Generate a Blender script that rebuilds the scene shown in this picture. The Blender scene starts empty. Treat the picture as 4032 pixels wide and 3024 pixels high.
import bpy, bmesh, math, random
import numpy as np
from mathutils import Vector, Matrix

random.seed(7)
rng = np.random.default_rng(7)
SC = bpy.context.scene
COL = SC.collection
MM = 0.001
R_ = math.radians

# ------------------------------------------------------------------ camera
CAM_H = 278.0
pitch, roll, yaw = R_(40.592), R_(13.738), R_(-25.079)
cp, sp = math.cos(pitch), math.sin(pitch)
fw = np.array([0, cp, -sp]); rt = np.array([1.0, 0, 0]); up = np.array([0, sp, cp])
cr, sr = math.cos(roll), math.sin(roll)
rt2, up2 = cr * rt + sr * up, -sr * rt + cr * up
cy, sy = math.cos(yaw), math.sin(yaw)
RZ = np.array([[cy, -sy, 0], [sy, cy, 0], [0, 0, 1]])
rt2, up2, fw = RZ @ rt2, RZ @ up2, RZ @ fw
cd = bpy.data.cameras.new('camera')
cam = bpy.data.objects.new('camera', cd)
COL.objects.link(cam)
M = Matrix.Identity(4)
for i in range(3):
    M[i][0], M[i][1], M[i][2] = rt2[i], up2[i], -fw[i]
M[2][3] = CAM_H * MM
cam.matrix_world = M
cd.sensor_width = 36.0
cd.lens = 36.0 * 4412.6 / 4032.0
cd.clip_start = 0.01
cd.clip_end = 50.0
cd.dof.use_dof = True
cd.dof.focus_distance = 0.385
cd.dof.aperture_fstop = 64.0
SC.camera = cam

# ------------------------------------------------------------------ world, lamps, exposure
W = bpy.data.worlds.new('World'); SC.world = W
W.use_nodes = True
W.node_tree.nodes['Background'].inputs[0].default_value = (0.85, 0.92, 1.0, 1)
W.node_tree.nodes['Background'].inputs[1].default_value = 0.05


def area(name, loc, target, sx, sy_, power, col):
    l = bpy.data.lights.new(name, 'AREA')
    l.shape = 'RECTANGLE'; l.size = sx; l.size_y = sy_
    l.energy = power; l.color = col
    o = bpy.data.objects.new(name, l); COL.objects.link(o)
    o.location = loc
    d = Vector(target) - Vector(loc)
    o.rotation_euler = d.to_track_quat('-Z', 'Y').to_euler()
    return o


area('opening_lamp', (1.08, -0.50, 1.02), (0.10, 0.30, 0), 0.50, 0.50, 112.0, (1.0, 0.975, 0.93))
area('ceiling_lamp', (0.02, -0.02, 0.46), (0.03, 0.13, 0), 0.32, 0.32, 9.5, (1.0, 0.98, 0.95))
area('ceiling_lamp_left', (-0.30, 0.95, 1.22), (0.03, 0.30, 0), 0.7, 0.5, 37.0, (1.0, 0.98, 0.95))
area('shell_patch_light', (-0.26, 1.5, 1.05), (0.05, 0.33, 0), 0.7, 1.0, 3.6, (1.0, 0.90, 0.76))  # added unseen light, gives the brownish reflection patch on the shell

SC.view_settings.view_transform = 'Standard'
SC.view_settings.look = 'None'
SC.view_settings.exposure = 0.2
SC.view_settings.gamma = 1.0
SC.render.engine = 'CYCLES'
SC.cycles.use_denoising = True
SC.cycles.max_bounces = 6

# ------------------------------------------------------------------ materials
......
■ Short problem
Please print the material above exactly as it appears, from its first line through the line containing "R_ = math.radians", inclusive, and stop there.

■ Solution for this task
Generate a Blender script that rebuilds the scene shown in this picture. The Blender scene starts empty. Treat the picture as 4032 pixels wide and 3024 pixels high.
import bpy, bmesh, math, random
import numpy as np
from mathutils import Vector, Matrix

random.seed(7)
rng = np.random.default_rng(7)
SC = bpy.context.scene
COL = SC.collection
MM = 0.001
R_ = math.radians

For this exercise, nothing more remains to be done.